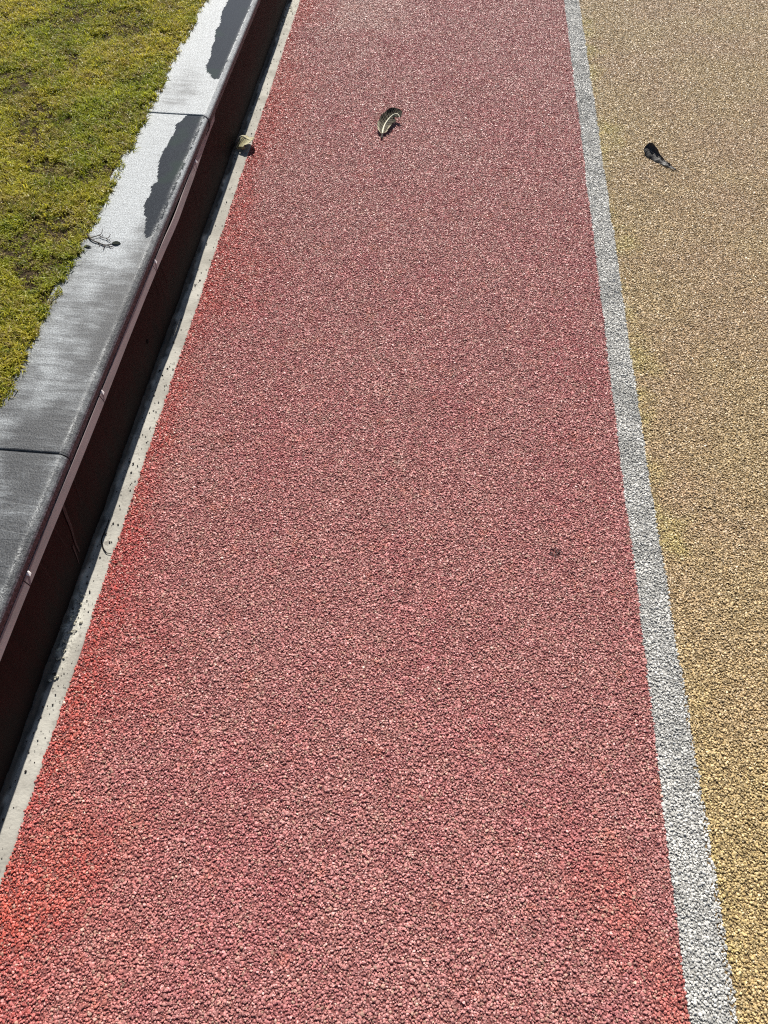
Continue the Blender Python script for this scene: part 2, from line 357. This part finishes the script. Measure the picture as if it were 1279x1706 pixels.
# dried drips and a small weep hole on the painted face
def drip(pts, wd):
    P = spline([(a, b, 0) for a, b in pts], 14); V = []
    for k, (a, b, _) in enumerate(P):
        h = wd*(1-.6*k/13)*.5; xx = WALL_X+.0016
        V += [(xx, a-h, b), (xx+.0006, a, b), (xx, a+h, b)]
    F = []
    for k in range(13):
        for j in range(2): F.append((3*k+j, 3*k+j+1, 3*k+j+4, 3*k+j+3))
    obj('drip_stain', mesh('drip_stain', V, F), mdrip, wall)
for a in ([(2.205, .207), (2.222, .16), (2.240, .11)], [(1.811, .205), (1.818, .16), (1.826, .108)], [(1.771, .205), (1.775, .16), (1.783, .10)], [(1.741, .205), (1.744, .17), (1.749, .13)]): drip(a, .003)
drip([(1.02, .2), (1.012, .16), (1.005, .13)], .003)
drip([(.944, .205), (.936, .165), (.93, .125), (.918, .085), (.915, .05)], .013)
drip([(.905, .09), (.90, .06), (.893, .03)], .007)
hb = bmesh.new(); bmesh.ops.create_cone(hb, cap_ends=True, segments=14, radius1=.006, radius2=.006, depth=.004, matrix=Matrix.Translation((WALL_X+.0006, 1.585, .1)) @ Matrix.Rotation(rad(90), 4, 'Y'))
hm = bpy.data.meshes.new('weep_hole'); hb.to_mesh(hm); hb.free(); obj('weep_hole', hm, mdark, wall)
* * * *
From the data above, write out everything exactly except the pictures.

Continue the Blender Python script for this scene: part 2, from line 357. This part finishes the script. Measure the picture as if it were 1279x1706 pixels.
# dried drips and a small weep hole on the painted face
def drip(pts, wd):
    P = spline([(a, b, 0) for a, b in pts], 14); V = []
    for k, (a, b, _) in enumerate(P):
        h = wd*(1-.6*k/13)*.5; xx = WALL_X+.0016
        V += [(xx, a-h, b), (xx+.0006, a, b), (xx, a+h, b)]
    F = []
    for k in range(13):
        for j in range(2): F.append((3*k+j, 3*k+j+1, 3*k+j+4, 3*k+j+3))
    obj('drip_stain', mesh('drip_stain', V, F), mdrip, wall)
for a in ([(2.205, .207), (2.222, .16), (2.240, .11)], [(1.811, .205), (1.818, .16), (1.826, .108)], [(1.771, .205), (1.775, .16), (1.783, .10)], [(1.741, .205), (1.744, .17), (1.749, .13)]): drip(a, .003)
drip([(1.02, .2), (1.012, .16), (1.005, .13)], .003)
drip([(.944, .205), (.936, .165), (.93, .125), (.918, .085), (.915, .05)], .013)
drip([(.905, .09), (.90, .06), (.893, .03)], .007)
hb = bmesh.new(); bmesh.ops.create_cone(hb, cap_ends=True, segments=14, radius1=.006, radius2=.006, depth=.004, matrix=Matrix.Translation((WALL_X+.0006, 1.585, .1)) @ Matrix.Rotation(rad(90), 4, 'Y'))
hm = bpy.data.meshes.new('weep_hole'); hb.to_mesh(hm); hb.free(); obj('weep_hole', hm, mdark, wall)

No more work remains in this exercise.